Time-dependent extension of the self-consistent band theory for neutron star matter: Anti-entrainment effects in the slab phase

TL;DR

This paper develops a time-dependent, self-consistent band theory framework to study neutron star crust matter, revealing an anti-entrainment effect where dripped neutrons counterflow, reducing collective mass and increasing conduction neutrons.

Contribution

It introduces the first time-dependent self-consistent band theory application to nuclear matter, specifically analyzing dynamic responses and anti-entrainment effects in neutron star crusts.

Findings

Reduced collective mass due to counterflow of neutrons

Identification of anti-entrainment effect in slab phase

Consistency with static band theory results

Abstract

Background: In the solid crust of neutron stars, a variety of crystalline structure may exist.
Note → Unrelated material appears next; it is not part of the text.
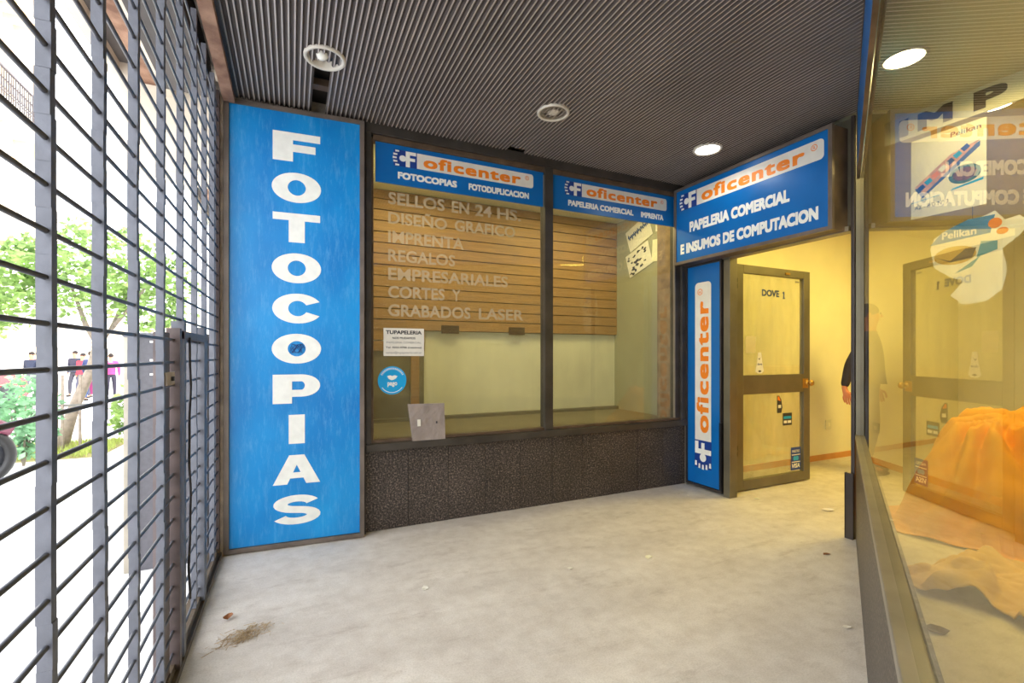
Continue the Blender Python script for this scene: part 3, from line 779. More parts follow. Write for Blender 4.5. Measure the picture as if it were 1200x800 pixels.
downlight(.545, -.634, 0, 'unlit ceiling lamp with a bare bulb, nearest the blue panel, beside a gap', kind='bulb')
downlight(1.916, -.662, 0, 'unlit ringed ceiling lamp in the middle of the grooved ceiling', kind='rings')
downlight(3.25, -.692, 1, 'lit white ceiling lamp in front of the overdoor sign', kind='lit')
light('ceiling_lamp_light_warm', 'SPOT', (3.31, -1.93, ZC - .02), 50, (1, .80, .30), .05, spot=3.1)
light('ceiling_lamp_light_warm', 'SPOT', (4.36, -1.92, ZC - .02), 13, (1, .80, .30), .05, spot=3.1)
light('ceiling_lamp_light', 'SPOT', (3.25, -.692, ZC - .03), 8, (1, .97, .9), .08, spot=2.6)
downlight(3.31, -1.93, 2, 'lit warm ceiling lamp just behind the side glass', kind='lit')
downlight(4.36, -1.92, 2, 'lit warm ceiling lamp in the shop behind the IMPR band', kind='lit')

# beam beside grille
struct(MB().box(.018, .078, -3.40, -.045, ZC - .055, ZC + .002).build('trim_ceiling_beam', 'rust'))
struct(MB().box(.078, .094, -3.4, -.045, ZC - .02, ZC + .002).build('trim_ceiling_edge', 'frame'))

# ------------------------------------------------------------------ security grille
gr = empty('security_grille', (0, 0, 0), 0, 'grey metal roll-down security grille along the street side of the entrance', 'grille')
barY = [-3.45, -3.21, -2.96, -2.70, -2.43, -2.166, -1.904, -1.645, -1.347, -1.051, -.753, -.49, -.22]
ZR = [.100 + .0826 * k for k in range(33)]
def wob(y, z): return .004 * math.sin(z * 2.1 + y * 3)
for y in barY:
    b = MB()
    zz = [.06] + [q + .0413 for q in ZR if .06 < q + .0413 < 2.74] + [2.76]
    for i in range(len(zz) - 1):
        z0, z1 = zz[i], zz[i + 1]
        o0 = wob(y, z0); j = random.uniform(-.0012, .0012)
        b.box(-.024 + j, -.002 + j, y - .022 + o0, y + o0, z0, z1)
    b.build('vertical_bar', 'grille', gr)
rod = None
for i, z in enumerate(ZR):
    if z > 2.74: break
    if rod is None:
        rod = MB().tube([(-.010, -3.55, 0), (-.010, -.03, 0)], .0052, 8).build('horizontal_rod', 'grille_dark', gr, smooth=True); o = rod
    else:
        o = rod.copy(); COL.objects.link(o); o.parent = gr
    o.location = (random.uniform(-.001, .001), 0, z)
bx('end_channel', 'grille_post', gr, -.05, .0, -.06, -.032, 0.0, 2.76)
bx('end_channel', 'grille_dark', gr, -.045, -.012, -.115, -.095, 0.05, 2.76)
MB().box(-.05, .010, -3.58, -.03, 0, .028).box(-.05, -.004, -3.58, -.03, .028, .062).build('bottom_rail', 'rail', gr)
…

Recently the band theory of solids has been applied to the inner crust of neutron stars and significance of the entrainment between dripped neutrons and the solid crust was advocated. Since it influences interpretations of various phenomena of neutron stars, it has been desired to develop deeper understanding of the microphysics behind. Purpose: The purpose of the present article is to propose a fully self-consistent microscopic framework for describing time-dependent dynamics of neutron star matter, which allows us to explore diverse properties of nuclear matter, including the entrainment effect. Results: As the first application of the time-dependent self-consistent band theory for nuclear systems, we investigate the slab phase of nuclear matter with various proton fractions. From a dynamic response of the system to an external force, we extract the collective mass of a slab, associated with entrained neutrons as well as bound nucleons. We find that the extracted collective mass is smaller than a naive estimation based on a potential profile and single-particle energies. We show that the reduction is mainly caused by "counterflow" of dripped neutrons towards the direction opposite to the motion of the slabs. We interpret it as an "anti-entrainment" effect. As a result, the number of effectively bound neutrons is reduced, indicating an enhancement of the number density of conduction neutrons. We demonstrate that those findings are consistent with a static treatment in the band theory of solids. *shortened due to the arXiv's word limit.